Reproduce the top of the data verbatim, through and including the line that contains "leaf_unit(c, (a+0.5)/5, (q+0.5)/2)".

· · · · · · ·

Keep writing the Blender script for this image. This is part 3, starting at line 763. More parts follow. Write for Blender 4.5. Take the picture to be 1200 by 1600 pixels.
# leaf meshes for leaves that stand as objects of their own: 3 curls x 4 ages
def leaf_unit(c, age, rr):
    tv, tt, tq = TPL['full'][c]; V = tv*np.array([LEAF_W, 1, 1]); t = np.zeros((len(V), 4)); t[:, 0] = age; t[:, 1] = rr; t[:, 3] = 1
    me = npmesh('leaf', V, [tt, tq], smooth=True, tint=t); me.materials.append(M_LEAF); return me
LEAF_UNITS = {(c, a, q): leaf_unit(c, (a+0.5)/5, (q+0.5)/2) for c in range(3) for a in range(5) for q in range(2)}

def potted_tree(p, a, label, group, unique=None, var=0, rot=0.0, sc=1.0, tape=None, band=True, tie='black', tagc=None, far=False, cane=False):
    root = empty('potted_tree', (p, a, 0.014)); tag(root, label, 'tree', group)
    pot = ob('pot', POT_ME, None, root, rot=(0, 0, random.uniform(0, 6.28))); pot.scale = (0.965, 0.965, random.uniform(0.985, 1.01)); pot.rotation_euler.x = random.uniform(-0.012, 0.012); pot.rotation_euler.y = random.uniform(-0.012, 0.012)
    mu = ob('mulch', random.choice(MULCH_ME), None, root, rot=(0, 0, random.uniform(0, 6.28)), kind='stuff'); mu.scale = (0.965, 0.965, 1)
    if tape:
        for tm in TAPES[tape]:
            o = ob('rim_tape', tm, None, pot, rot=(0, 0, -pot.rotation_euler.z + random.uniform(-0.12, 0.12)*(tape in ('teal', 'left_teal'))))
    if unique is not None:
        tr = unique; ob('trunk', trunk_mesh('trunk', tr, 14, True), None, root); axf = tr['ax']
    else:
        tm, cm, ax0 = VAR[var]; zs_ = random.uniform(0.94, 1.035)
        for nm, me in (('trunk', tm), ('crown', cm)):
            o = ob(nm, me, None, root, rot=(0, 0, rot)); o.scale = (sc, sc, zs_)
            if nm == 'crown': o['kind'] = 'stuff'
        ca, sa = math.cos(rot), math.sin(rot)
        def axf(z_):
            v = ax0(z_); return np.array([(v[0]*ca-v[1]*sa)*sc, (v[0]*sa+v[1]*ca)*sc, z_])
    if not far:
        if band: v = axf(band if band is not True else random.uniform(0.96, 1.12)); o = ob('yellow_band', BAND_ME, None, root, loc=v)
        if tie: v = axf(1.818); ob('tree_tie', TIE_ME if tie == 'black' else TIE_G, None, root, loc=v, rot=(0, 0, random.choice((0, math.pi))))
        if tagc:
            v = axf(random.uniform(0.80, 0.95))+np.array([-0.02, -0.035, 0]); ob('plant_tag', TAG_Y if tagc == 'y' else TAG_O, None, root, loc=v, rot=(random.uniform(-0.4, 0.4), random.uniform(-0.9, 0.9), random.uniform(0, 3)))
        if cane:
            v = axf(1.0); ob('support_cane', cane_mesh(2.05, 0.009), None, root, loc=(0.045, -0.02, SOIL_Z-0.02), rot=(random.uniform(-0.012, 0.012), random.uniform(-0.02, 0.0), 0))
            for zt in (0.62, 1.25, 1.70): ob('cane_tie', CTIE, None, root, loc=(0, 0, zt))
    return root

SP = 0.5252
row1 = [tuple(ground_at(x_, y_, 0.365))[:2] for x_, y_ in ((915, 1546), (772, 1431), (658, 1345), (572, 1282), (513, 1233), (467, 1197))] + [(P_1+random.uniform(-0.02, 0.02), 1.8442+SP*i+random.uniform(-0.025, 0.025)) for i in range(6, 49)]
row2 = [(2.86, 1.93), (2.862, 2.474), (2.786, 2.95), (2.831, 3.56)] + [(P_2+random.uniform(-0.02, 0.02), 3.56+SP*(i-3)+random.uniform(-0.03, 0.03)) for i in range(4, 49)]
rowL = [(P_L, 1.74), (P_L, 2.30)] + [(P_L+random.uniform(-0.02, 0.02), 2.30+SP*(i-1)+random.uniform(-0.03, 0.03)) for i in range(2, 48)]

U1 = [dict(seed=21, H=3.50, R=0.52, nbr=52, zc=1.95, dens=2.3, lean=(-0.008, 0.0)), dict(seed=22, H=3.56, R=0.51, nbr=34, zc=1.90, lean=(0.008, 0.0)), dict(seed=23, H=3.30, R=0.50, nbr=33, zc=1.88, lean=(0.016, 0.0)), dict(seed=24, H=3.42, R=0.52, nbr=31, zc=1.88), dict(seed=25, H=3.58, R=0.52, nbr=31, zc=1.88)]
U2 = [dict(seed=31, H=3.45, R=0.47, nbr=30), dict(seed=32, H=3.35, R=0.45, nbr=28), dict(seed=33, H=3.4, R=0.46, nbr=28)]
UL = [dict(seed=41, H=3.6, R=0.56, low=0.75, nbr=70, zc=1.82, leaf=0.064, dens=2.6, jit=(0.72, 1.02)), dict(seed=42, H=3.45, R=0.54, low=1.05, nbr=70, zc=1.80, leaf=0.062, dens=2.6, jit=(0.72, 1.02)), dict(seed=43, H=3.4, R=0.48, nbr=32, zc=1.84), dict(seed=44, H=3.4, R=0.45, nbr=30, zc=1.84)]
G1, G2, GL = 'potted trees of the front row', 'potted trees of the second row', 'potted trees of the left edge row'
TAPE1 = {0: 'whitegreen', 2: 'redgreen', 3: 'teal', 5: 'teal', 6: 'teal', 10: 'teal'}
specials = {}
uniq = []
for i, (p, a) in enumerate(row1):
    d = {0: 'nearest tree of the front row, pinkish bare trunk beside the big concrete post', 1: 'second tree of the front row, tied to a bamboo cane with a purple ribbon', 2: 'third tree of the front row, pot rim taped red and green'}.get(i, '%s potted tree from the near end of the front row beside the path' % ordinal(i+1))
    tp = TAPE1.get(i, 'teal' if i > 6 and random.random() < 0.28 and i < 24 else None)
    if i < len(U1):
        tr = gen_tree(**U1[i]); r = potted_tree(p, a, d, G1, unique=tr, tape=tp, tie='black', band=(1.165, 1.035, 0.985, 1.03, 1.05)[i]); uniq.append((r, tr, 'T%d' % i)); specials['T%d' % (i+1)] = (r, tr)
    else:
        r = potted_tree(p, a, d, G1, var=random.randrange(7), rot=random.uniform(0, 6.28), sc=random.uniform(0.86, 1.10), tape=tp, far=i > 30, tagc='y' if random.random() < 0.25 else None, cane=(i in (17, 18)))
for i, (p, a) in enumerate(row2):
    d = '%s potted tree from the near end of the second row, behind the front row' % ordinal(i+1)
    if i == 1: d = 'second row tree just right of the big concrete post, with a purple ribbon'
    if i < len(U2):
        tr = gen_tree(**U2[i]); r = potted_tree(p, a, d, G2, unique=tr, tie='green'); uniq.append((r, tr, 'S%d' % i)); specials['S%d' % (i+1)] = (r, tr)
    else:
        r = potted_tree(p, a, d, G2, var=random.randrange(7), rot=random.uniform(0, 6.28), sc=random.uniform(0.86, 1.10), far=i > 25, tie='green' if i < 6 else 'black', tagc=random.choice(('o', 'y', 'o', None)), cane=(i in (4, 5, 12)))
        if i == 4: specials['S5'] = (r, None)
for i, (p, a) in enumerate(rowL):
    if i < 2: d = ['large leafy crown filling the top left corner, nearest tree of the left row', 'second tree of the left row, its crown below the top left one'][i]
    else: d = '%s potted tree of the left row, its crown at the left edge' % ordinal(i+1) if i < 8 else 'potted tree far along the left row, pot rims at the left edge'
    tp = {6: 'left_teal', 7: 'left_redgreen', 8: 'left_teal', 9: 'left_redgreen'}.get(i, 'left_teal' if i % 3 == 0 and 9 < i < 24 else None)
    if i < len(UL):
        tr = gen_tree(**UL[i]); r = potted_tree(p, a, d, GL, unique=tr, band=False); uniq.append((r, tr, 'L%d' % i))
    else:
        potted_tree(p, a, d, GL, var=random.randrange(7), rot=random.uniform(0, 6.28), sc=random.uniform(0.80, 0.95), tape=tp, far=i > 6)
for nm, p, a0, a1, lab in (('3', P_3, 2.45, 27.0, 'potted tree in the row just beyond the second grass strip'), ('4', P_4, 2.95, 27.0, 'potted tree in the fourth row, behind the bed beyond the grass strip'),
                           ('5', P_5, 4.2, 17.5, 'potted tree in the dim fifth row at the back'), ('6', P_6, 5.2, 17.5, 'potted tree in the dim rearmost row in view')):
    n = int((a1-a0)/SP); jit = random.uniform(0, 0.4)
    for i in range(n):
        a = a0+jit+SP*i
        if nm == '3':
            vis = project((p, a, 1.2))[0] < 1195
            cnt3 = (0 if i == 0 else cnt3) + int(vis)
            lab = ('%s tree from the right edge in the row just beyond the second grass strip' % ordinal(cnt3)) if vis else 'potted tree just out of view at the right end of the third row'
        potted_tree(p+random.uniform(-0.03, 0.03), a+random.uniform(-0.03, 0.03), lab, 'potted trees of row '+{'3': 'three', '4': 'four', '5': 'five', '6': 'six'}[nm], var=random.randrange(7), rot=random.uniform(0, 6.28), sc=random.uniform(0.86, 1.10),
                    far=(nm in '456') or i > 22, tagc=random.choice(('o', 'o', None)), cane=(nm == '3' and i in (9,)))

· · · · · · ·

-- Result --
Keep writing the Blender script for this image. This is part 3, starting at line 763. More parts follow. Write for Blender 4.5. Take the picture to be 1200 by 1600 pixels.
# leaf meshes for leaves that stand as objects of their own: 3 curls x 4 ages
def leaf_unit(c, age, rr):
    tv, tt, tq = TPL['full'][c]; V = tv*np.array([LEAF_W, 1, 1]); t = np.zeros((len(V), 4)); t[:, 0] = age; t[:, 1] = rr; t[:, 3] = 1
    me = npmesh('leaf', V, [tt, tq], smooth=True, tint=t); me.materials.append(M_LEAF); return me
LEAF_UNITS = {(c, a, q): leaf_unit(c, (a+0.5)/5, (q+0.5)/2) for c in range(3) for a in range(5) for q in range(2)}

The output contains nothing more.